** start **
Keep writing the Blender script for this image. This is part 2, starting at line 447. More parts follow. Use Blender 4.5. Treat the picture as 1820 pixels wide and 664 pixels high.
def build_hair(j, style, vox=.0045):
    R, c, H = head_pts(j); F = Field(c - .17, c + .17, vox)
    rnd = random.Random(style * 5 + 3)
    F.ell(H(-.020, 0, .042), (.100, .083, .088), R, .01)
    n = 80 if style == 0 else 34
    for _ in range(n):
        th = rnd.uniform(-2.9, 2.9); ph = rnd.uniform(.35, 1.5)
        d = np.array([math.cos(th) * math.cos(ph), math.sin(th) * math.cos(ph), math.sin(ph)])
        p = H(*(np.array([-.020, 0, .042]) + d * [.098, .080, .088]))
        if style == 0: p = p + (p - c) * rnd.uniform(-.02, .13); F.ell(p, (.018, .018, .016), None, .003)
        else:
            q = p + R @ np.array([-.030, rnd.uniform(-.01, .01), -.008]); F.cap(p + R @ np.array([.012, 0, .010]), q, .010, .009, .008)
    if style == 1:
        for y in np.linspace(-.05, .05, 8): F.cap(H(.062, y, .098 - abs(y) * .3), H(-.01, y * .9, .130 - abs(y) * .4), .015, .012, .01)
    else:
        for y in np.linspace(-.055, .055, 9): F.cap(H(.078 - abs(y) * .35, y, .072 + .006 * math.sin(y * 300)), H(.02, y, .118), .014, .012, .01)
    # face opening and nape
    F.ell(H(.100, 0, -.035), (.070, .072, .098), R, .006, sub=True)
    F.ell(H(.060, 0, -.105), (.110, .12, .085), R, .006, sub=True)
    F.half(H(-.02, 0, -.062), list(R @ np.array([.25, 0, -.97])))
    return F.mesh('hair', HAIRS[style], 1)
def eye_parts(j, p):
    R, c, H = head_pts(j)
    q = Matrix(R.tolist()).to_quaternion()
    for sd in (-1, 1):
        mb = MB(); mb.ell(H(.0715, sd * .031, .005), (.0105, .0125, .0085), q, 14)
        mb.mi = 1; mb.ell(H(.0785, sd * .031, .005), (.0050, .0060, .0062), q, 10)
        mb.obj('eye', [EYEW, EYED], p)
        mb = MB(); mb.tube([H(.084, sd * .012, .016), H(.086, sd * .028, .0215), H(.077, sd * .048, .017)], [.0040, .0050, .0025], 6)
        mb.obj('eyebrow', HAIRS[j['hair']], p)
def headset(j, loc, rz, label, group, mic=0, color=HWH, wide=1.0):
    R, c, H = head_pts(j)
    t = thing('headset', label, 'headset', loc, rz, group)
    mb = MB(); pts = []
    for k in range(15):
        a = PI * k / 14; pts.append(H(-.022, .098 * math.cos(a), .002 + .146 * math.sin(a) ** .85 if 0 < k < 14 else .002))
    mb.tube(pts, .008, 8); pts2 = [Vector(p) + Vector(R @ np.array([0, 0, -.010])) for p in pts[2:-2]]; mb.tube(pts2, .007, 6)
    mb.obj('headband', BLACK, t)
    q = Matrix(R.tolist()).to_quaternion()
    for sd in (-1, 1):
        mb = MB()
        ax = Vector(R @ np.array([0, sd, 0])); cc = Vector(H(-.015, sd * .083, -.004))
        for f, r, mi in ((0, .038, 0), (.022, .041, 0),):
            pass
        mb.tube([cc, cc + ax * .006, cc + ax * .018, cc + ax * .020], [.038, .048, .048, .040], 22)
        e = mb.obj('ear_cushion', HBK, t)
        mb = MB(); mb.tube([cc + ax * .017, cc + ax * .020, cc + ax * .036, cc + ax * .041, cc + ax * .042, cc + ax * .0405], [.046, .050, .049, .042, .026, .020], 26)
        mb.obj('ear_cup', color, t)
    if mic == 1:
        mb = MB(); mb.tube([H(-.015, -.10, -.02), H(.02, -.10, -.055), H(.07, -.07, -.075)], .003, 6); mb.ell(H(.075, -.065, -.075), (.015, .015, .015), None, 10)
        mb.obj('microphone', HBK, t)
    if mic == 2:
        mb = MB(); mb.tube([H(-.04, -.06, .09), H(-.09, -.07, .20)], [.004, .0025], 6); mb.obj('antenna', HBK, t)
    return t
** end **
What needs to be done
Your task is to transcribe the material exactly.

Exercise solution
Keep writing the Blender script for this image. This is part 2, starting at line 447. More parts follow. Use Blender 4.5. Treat the picture as 1820 pixels wide and 664 pixels high.
def build_hair(j, style, vox=.0045):
    R, c, H = head_pts(j); F = Field(c - .17, c + .17, vox)
    rnd = random.Random(style * 5 + 3)
    F.ell(H(-.020, 0, .042), (.100, .083, .088), R, .01)
    n = 80 if style == 0 else 34
    for _ in range(n):
        th = rnd.uniform(-2.9, 2.9); ph = rnd.uniform(.35, 1.5)
        d = np.array([math.cos(th) * math.cos(ph), math.sin(th) * math.cos(ph), math.sin(ph)])
        p = H(*(np.array([-.020, 0, .042]) + d * [.098, .080, .088]))
        if style == 0: p = p + (p - c) * rnd.uniform(-.02, .13); F.ell(p, (.018, .018, .016), None, .003)
        else:
            q = p + R @ np.array([-.030, rnd.uniform(-.01, .01), -.008]); F.cap(p + R @ np.array([.012, 0, .010]), q, .010, .009, .008)
    if style == 1:
        for y in np.linspace(-.05, .05, 8): F.cap(H(.062, y, .098 - abs(y) * .3), H(-.01, y * .9, .130 - abs(y) * .4), .015, .012, .01)
    else:
        for y in np.linspace(-.055, .055, 9): F.cap(H(.078 - abs(y) * .35, y, .072 + .006 * math.sin(y * 300)), H(.02, y, .118), .014, .012, .01)
    # face opening and nape
    F.ell(H(.100, 0, -.035), (.070, .072, .098), R, .006, sub=True)
    F.ell(H(.060, 0, -.105), (.110, .12, .085), R, .006, sub=True)
    F.half(H(-.02, 0, -.062), list(R @ np.array([.25, 0, -.97])))
    return F.mesh('hair', HAIRS[style], 1)
def eye_parts(j, p):
    R, c, H = head_pts(j)
    q = Matrix(R.tolist()).to_quaternion()
    for sd in (-1, 1):
        mb = MB(); mb.ell(H(.0715, sd * .031, .005), (.0105, .0125, .0085), q, 14)
        mb.mi = 1; mb.ell(H(.0785, sd * .031, .005), (.0050, .0060, .0062), q, 10)
        mb.obj('eye', [EYEW, EYED], p)
        mb = MB(); mb.tube([H(.084, sd * .012, .016), H(.086, sd * .028, .0215), H(.077, sd * .048, .017)], [.0040, .0050, .0025], 6)
        mb.obj('eyebrow', HAIRS[j['hair']], p)
def headset(j, loc, rz, label, group, mic=0, color=HWH, wide=1.0):
    R, c, H = head_pts(j)
    t = thing('headset', label, 'headset', loc, rz, group)
    mb = MB(); pts = []
    for k in range(15):
        a = PI * k / 14; pts.append(H(-.022, .098 * math.cos(a), .002 + .146 * math.sin(a) ** .85 if 0 < k < 14 else .002))
    mb.tube(pts, .008, 8); pts2 = [Vector(p) + Vector(R @ np.array([0, 0, -.010])) for p in pts[2:-2]]; mb.tube(pts2, .007, 6)
    mb.obj('headband', BLACK, t)
    q = Matrix(R.tolist()).to_quaternion()
    for sd in (-1, 1):
        mb = MB()
        ax = Vector(R @ np.array([0, sd, 0])); cc = Vector(H(-.015, sd * .083, -.004))
        for f, r, mi in ((0, .038, 0), (.022, .041, 0),):
            pass
        mb.tube([cc, cc + ax * .006, cc + ax * .018, cc + ax * .020], [.038, .048, .048, .040], 22)
        e = mb.obj('ear_cushion', HBK, t)
        mb = MB(); mb.tube([cc + ax * .017, cc + ax * .020, cc + ax * .036, cc + ax * .041, cc + ax * .042, cc + ax * .0405], [.046, .050, .049, .042, .026, .020], 26)
        mb.obj('ear_cup', color, t)
    if mic == 1:
        mb = MB(); mb.tube([H(-.015, -.10, -.02), H(.02, -.10, -.055), H(.07, -.07, -.075)], .003, 6); mb.ell(H(.075, -.065, -.075), (.015, .015, .015), None, 10)
        mb.obj('microphone', HBK, t)
    if mic == 2:
        mb = MB(); mb.tube([H(-.04, -.06, .09), H(-.09, -.07, .20)], [.004, .0025], 6); mb.obj('antenna', HBK, t)
    return t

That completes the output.